[MATERIAL]
########

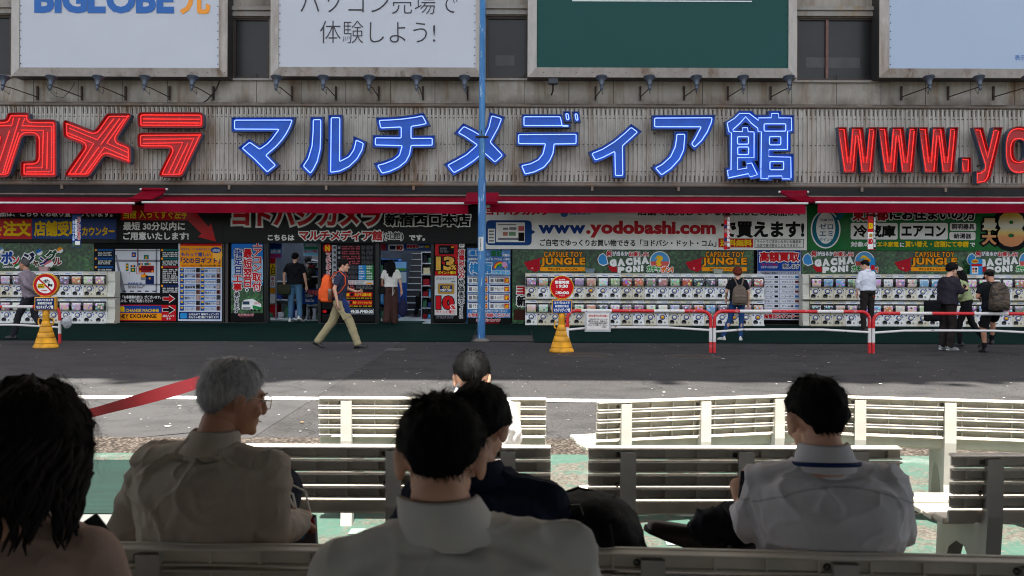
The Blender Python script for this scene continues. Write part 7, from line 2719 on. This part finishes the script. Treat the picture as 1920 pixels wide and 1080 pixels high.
# figures deeper in the shop
L = spot(800, 29.0)
person((L[0], L[1], .12), R(80), 1.72, 'person in a dark suit walking left at the right side of the right doorway', dict(kn=((-.09, .2, .50), (.09, -.05, .48)), an=((-.09, .30, .10), (.09, -.32, .14)), toe=((0, 1, .1), (0, .9, -.4)), shirt=cloth('dark suit', (24, 24, 28)), sleeve='long', hem=-.2, pants=cloth('dark suit', ()), hair=('short', H_BLACK, .012, .005), seed=9))
c = (L[0] - .10, L[1] - .34, .62)
t = thing('briefcase', c, 'black briefcase beside the dark suited person inside the shop', 'briefcase')
mb = MB()
mb.cbox(-.19, .19, -.05, .05, -.14, .14, cloth('black leather', ()), .03)
mb.build('case', t)
mb = MB()
mb.tube([(-.06, 0, .13), (-.05, 0, .19), (.05, 0, .19), (.06, 0, .13)], .01, cloth('black leather', ()), 7)
mb.build('handle', t)
L = spot(752, 31.0)
person((L[0] - .2, 30.0, .12), R(-140), 1.66, 'person in a pale top raising an arm inside, near the stairs', dict(el=((-.24, .1, 1.2), (.28, .12, 1.5)), wr=((-.2, .25, 1.1), (.12, .14, 1.66)), hand=((0, 1, .2), (-.6, 0, .6)), shirt=cloth('pale grey top', (170, 172, 176)), pants=cloth('black trousers', ()), hair=('full', H_BLACK, .014, .006), seed=10))
# old man at the left, walking left
L = spot(58, 20.95)
mauve = cloth('mauve jacket', (128, 116, 124))
person(L, R(80), 1.72, 'old man in a mauve jacket walking left, hands behind his back', dict(pel=(0, .0, .915), nk=(0, .10, 1.39), head=(0, .155, 1.55), look=(0, 2), el=((-.24, -.08, 1.12), (.24, -.10, 1.12)), wr=((-.08, -.24, .98), (.10, -.24, .97)), hand=((.8, -.2, -.4), (-.8, -.2, -.4)), kn=((-.09, .22, .49), (.09, -.02, .49)), an=((-.09, .33, .09), (.09, -.30, .14)), toe=((0, 1, .1), (0, .9, -.4)),
    shirt=mauve, collar=mauve, sleeve='long', ease=.028, hem=-.10, fold=.010, pants=cloth('charcoal trousers', (40, 40, 46)), skin=M_SKIND, hair=('balding', H_MIX, .010, .005), seed=11))
# person with red curly hair and a brown rucksack
L = spot(1383, 21.3)
person(L, R(-4), 1.55, 'person with red curly hair, black T-shirt and jeans at the capsule machines', dict(el=((-.25, -.01, 1.14), (.25, .0, 1.13)), wr=((-.24, .16, .98), (.265, .07, .90)), shirt=cloth('black tee', ()), wide=1.06, pants=cloth('dark blue jeans', (36, 66, 110)), cut='slim', kn=((-.17, .02, .49), (.09, .0, .49)), an=((-.33, .02, .09), (.07, -.03, .09)), toe=((-.5, .8, 0), (.2, .9, 0)),
    shoecol=mat('white trainers', ()), sole=mat('white sole', ()), hair=('full', H_RED, .034, .022), seed=12))
t = backpack((L[0] - .0, L[1] - .19, .78), R(-3), 'worn brown rucksack on the red haired person', cloth('taupe nylon', (104, 92, 80)), M_BZ, .16, .09, .42, None, seed=13)
for sx in (-1, 1):
    mb = MB()
    mb.tube([(sx * .04, -.01, .41), (sx * .085, .05, .54), (sx * .115, .13, .59), (sx * .12, .24, .54)], .020, cloth('taupe nylon', ()), 8, sq=(1, .4))
    mb.build('strap', t)
# man in the white shirt
L = spot(1627, 23.7)
white = cloth('white shirt', (212, 214, 222))
def ex3(t, s, HM, q):
    mb = MB()
    mb.box(.03, .055, -.165, -.150, .80, .83, col(180, 60, 30))
    mb.tube([(.045, -.155, .86), (.045, -.158, .82)], .005, col(190, 130, 90), 6)
    mb.xf(Matrix.Scale(s, 4)).build('key_fob', t)
person(L, R(20), 1.74, 'man in a white shirt and dark trousers looking at the capsule machines', dict(pel=(0, 0, .93), nk=(0, .03, 1.40), head=(0, .10, 1.54), look=(38, 22), el=((-.27, .02, 1.13), (.25, .10, 1.14)), wr=((-.25, .06, .92), (.16, .30, 1.08)), shirt=white, collar=white, sleeve='half', ease=.026, fold=.009, wide=1.08, hem=.06, belt=cloth('black leather', ()), pants=cloth('dark brown trousers', (42, 36, 34)),
    kn=((-.10, .03, .49), (.10, .0, .49)), an=((-.12, -.02, .09), (.11, .05, .09)), hair=('short', H_BLACK, .012, .005), seed=14, extra=ex3))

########

Reproduce all of the material exactly, apart from the pictures.

[SOLVED EXERCISE]
The Blender Python script for this scene continues. Write part 7, from line 2719 on. This part finishes the script. Treat the picture as 1920 pixels wide and 1080 pixels high.
# figures deeper in the shop
L = spot(800, 29.0)
person((L[0], L[1], .12), R(80), 1.72, 'person in a dark suit walking left at the right side of the right doorway', dict(kn=((-.09, .2, .50), (.09, -.05, .48)), an=((-.09, .30, .10), (.09, -.32, .14)), toe=((0, 1, .1), (0, .9, -.4)), shirt=cloth('dark suit', (24, 24, 28)), sleeve='long', hem=-.2, pants=cloth('dark suit', ()), hair=('short', H_BLACK, .012, .005), seed=9))
c = (L[0] - .10, L[1] - .34, .62)
t = thing('briefcase', c, 'black briefcase beside the dark suited person inside the shop', 'briefcase')
mb = MB()
mb.cbox(-.19, .19, -.05, .05, -.14, .14, cloth('black leather', ()), .03)
mb.build('case', t)
mb = MB()
mb.tube([(-.06, 0, .13), (-.05, 0, .19), (.05, 0, .19), (.06, 0, .13)], .01, cloth('black leather', ()), 7)
mb.build('handle', t)
L = spot(752, 31.0)
person((L[0] - .2, 30.0, .12), R(-140), 1.66, 'person in a pale top raising an arm inside, near the stairs', dict(el=((-.24, .1, 1.2), (.28, .12, 1.5)), wr=((-.2, .25, 1.1), (.12, .14, 1.66)), hand=((0, 1, .2), (-.6, 0, .6)), shirt=cloth('pale grey top', (170, 172, 176)), pants=cloth('black trousers', ()), hair=('full', H_BLACK, .014, .006), seed=10))
# old man at the left, walking left
L = spot(58, 20.95)
mauve = cloth('mauve jacket', (128, 116, 124))
person(L, R(80), 1.72, 'old man in a mauve jacket walking left, hands behind his back', dict(pel=(0, .0, .915), nk=(0, .10, 1.39), head=(0, .155, 1.55), look=(0, 2), el=((-.24, -.08, 1.12), (.24, -.10, 1.12)), wr=((-.08, -.24, .98), (.10, -.24, .97)), hand=((.8, -.2, -.4), (-.8, -.2, -.4)), kn=((-.09, .22, .49), (.09, -.02, .49)), an=((-.09, .33, .09), (.09, -.30, .14)), toe=((0, 1, .1), (0, .9, -.4)),
    shirt=mauve, collar=mauve, sleeve='long', ease=.028, hem=-.10, fold=.010, pants=cloth('charcoal trousers', (40, 40, 46)), skin=M_SKIND, hair=('balding', H_MIX, .010, .005), seed=11))
# person with red curly hair and a brown rucksack
L = spot(1383, 21.3)
person(L, R(-4), 1.55, 'person with red curly hair, black T-shirt and jeans at the capsule machines', dict(el=((-.25, -.01, 1.14), (.25, .0, 1.13)), wr=((-.24, .16, .98), (.265, .07, .90)), shirt=cloth('black tee', ()), wide=1.06, pants=cloth('dark blue jeans', (36, 66, 110)), cut='slim', kn=((-.17, .02, .49), (.09, .0, .49)), an=((-.33, .02, .09), (.07, -.03, .09)), toe=((-.5, .8, 0), (.2, .9, 0)),
    shoecol=mat('white trainers', ()), sole=mat('white sole', ()), hair=('full', H_RED, .034, .022), seed=12))
t = backpack((L[0] - .0, L[1] - .19, .78), R(-3), 'worn brown rucksack on the red haired person', cloth('taupe nylon', (104, 92, 80)), M_BZ, .16, .09, .42, None, seed=13)
for sx in (-1, 1):
    mb = MB()
    mb.tube([(sx * .04, -.01, .41), (sx * .085, .05, .54), (sx * .115, .13, .59), (sx * .12, .24, .54)], .020, cloth('taupe nylon', ()), 8, sq=(1, .4))
    mb.build('strap', t)
# man in the white shirt
L = spot(1627, 23.7)
white = cloth('white shirt', (212, 214, 222))
def ex3(t, s, HM, q):
    mb = MB()
    mb.box(.03, .055, -.165, -.150, .80, .83, col(180, 60, 30))
    mb.tube([(.045, -.155, .86), (.045, -.158, .82)], .005, col(190, 130, 90), 6)
    mb.xf(Matrix.Scale(s, 4)).build('key_fob', t)
person(L, R(20), 1.74, 'man in a white shirt and dark trousers looking at the capsule machines', dict(pel=(0, 0, .93), nk=(0, .03, 1.40), head=(0, .10, 1.54), look=(38, 22), el=((-.27, .02, 1.13), (.25, .10, 1.14)), wr=((-.25, .06, .92), (.16, .30, 1.08)), shirt=white, collar=white, sleeve='half', ease=.026, fold=.009, wide=1.08, hem=.06, belt=cloth('black leather', ()), pants=cloth('dark brown trousers', (42, 36, 34)),
    kn=((-.10, .03, .49), (.10, .0, .49)), an=((-.12, -.02, .09), (.11, .05, .09)), hair=('short', H_BLACK, .012, .005), seed=14, extra=ex3))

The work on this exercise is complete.